İstanbul Büyükşehir Belediye Başkanı Ekrem İmamoğlu Maltepe’de İstanbullularla buluştu. Maltepe dolgu alanında gerçekleşen buluşmaya yüzbinlerce İstanbullu katıldı.
'İstanbul'a Yeni Bir Başlangıç' buluşmasına katılımın yoğun olduğu yerlerden biri de Kadıköy’dü. Kadıköylüler 17 gün sonra mazbatasına alan Ekrem İmamoğlu’nun konuşmasını dinlemek için erken saatlerde Maltepe’nin yolunu tuttu. Ekrem İmamoğlu’nun çağrısına uyarak ellerinde sadece Türk bayrakları taşıyan İstanbullular alanı erkenden doldurdu.
CHP Genel Başkanı Kemal Kılıçdaroğlu’nun , Ankara'nın Çubuk ilçesinde katıldığı şehit cenaze töreninde saldırıya uğramasının protesto edildiği buluşmada Ekrem İmamoğlu'nun ailesiyle birlikte sahneye çıktı. Ekrem İmamoğlu'nun konuşması öncesi saygı duruşunda bulunularak, İstiklal Marşı okundu ve dua edildi.
“SEÇİMLERİ DEĞİL, KALPLERİ KAZANMAYI YEĞLERİM”
İstanbul’un yeni başkanı Ekrem İmamoğlu’nun konuşmasından başlıklar şöyle:
İstanbul’un gerçek sahipleri hepiniz hoş geldiniz. İstanbul’a yeni bir başlangıca adım atarken gelecek güzel günleri hep birlikte karşılayalım istedim. Bir şenliğe gider gibi el ele kol kola olalım istedim. Beni kırmadınız. Hepinize çok teşekkür ediyorum. Sağ olun var olun.
Bir millet sevinçte kederde ortak olabiliyorsa millettir. Burada bir sevinci paylaşıyoruz ama bir yanımız keder dolu. Şehit olan askerlerimize Allahtan rahmet diliyorum. Hepimizin başı sağolsun. Terörü lanetliyorum.

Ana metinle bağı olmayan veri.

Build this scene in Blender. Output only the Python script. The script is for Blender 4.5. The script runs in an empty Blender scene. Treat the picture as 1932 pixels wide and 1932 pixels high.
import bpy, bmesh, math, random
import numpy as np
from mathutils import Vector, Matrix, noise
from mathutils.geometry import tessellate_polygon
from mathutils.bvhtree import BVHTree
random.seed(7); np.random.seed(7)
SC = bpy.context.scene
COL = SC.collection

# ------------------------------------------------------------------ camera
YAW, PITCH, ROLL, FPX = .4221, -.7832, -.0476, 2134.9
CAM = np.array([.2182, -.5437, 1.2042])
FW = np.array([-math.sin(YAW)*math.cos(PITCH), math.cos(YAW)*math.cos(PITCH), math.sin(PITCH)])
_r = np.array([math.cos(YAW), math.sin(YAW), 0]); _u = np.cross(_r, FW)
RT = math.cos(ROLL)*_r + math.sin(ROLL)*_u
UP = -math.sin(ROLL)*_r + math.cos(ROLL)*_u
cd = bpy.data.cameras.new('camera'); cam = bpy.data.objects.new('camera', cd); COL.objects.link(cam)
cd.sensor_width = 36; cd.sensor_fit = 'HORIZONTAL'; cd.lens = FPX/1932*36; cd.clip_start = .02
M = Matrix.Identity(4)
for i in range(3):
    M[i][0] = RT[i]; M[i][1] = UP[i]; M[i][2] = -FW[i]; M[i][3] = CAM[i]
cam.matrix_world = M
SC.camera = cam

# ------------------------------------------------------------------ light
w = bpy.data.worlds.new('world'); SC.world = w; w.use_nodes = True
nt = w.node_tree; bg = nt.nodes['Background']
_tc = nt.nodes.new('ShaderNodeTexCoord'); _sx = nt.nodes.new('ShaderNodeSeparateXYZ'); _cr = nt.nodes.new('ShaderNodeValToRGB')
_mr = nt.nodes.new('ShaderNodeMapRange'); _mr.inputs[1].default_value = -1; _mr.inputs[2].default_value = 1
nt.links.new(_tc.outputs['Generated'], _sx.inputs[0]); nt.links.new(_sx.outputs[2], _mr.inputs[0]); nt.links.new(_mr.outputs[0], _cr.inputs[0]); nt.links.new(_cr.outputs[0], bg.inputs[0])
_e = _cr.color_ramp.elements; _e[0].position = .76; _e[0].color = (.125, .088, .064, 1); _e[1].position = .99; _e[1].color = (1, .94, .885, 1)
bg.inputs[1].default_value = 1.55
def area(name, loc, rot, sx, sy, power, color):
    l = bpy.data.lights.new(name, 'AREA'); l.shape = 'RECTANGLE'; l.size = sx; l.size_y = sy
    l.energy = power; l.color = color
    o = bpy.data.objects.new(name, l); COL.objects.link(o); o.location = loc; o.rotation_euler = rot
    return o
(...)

Bir millet sevinçte ve kederde ortak olabiliyorsa millettir. Vatandaşların bir bölümünün sevinci, başka vatandaşların gönlünü kırıyorsa orada bir sorun var demektir. Nasıl sonuçlanırsa sonuçlansın. Hiçbir seçim vatandaşlar arasındaki gönül köprülerini yıkmamalıdır. Bunu sağlama görevi de öncelikle siyasetçilerindir. Seçimlerden sonra birlik, bütünlük, kardeşlik mesajları kolaydır. Zor olan, değerli olan seçimden önce de ağır ithamlardan, çirkin sözlerden, mesnetsiz iddialardan uzak durup siyaset yapabilmektir.
Rakibinize oy veren milyonları rencide etmek, onlara hakaret etmek, birtakım siyasi matematik hesaplar belki size seçimi kazandırabilir ama kazanılmış bir seçimi yalnız siz kazanmış olursunuz. O seçimden asla millet kazançlı çıkmaz.
Biz sözle kalpleri kırarsınız ama bin sözle kazanamazsınız. Ben seçimleri değil, sizlerin kalplerini kazanmayı yeğlerim.
“SİYASETİN TEMEL AMACI İNSANLARIN MUTLULUĞUDUR”
31 Mart İstanbul Yerel Seçimleri tarihe geçmiştir. Bu seçimden herkesin ama özellikle de siyasetçilerin alacağı dersler vardır. Ben bu seçimden çıkan 3 temel dersi hatırlatmak istiyorum. Birincisi, siyaset her koşulda sevgi, saygı, centilmenlik içerisinde yapılmalıdır. Hem vatandaşlara hem de siyasi rakiplere karşı bu centilmenlikten asla vazgeçmedik vazgeçmeyeceğiz.
İkincisi, siyasetin temel amacı insanların mutluluğudur. Bu sorumlulukla düşünüp davranmalıyız. Üçüncüsü, herkesin dünya görüşü farklı olabilir ama bunları yarıştırmanın bunları çatıştırmanın asla ama asla adı siyaset değildir.
Siyaset, kendi değerlerinden, kendi dünya görüşünden, inancından yola çıkarak neyi, nasıl yaptığınla hangi sorunlara nasıl çözümler ürettiğinle ilgili bir şeydir. Bu dersi hiç kimse unutmasın. Siyaset her şeyden çok çözüm üretme işidir.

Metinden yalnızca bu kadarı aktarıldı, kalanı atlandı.